Andrea Di Maio writes:
During the last week I presented and run a panel on Open Government, and I had several client conversations with US federal, state and local
agencies, as well a few Canadian federal and provincial ones.
Here are a few highlights:
- The session on open government was not as well attended as others in the government track on Sunday (such as mine on cloud or Jerry
Mechling’s on iPad). - The panel on Tuesday (see previous post) revealed very little uptake and demonstrable business impact.
- A one-on-one with a client from a large federal agency revealed how they failed to engage constituents (response was abysmal) and they
struggle now to justify further effort on such initiatives. - Another one-on-one with a client from another federal agency that I met last year showed that he cannot get any support from executive
management and that communications and public affairs want to retain
ownership of anything around social media, effectively blocking any
other initiative. - Almost none of the clients I met is looking at social media as additional tools for individual employees to get their job done.
- In a few cases I have found a worrying confusion between cloud initiatives and social media ones, as if the former were a precondition
for the latter - The CTO from a vendor organization who had attended the O’Reilly’s Gov 2.0 Summit in Washington DC reported that attendance had considerably shrunk from last year.
I would suggest anyone reading this click on the “Full Story” at the bottom and view the comments at the bottom of the page, as there was significant disagreement from the Federal innovation community on the assertions in this post.
Justin, a bunch of web 2.0 geeks attending an unconference won’t move SES-er’s, for whom Gartner a**-covering justifies their bonuses.
Andrea Di Maio has responded:
I do like people to have strong opinions and exhibit passion in an online dialogue. And it is quite clear to me that there is a growing divide between those who evangelize about and drive government 2.0 transformation, and other people in government, who are either followers by nature or simply more cautious in prioritizing their efforts. The problem is that the latter are also those who will be the real users and enablers of government 2.0 going forward.
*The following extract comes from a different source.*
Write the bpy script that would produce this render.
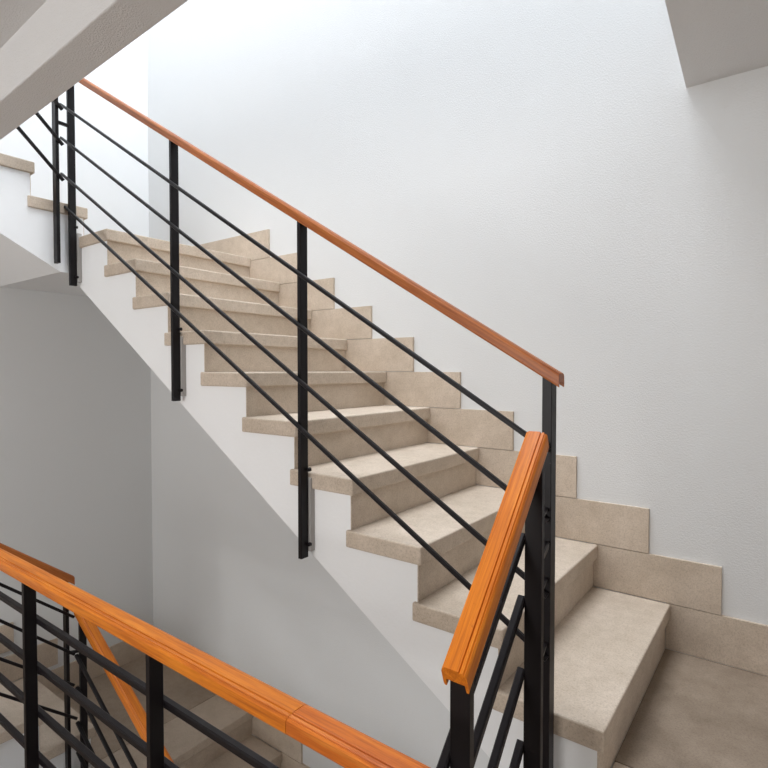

Full response at http://blogs.gartner.com/andrea_dimaio/2010/10/27/toward-a-more-balanced-view-of-government-2-0/
Tim, I like your definition of a**-covering 🙂
Thanks for mentioning my response. I just wanted to highlight that I have the pleasure of meeting lots of people, and those I met at Symposium were just a fraction. My sense is that gov 2.0 is trapped in between web 2.0 geeks (let me say, the first generation, more enthusiastic and somewhat genuine) and politicians & consultants with personal agendas and vested interest. I for one insist that the value of gov 2.0 will come from the most unlikely corners, and one must nurture bottom-up approaches. At the same time I call for caution on spending lots of money on open gov plans and pushing data out and building social media channels with a traditional top-down, strategic-planning approach that creates headlines, pays consulting fees but may not lead to value creation.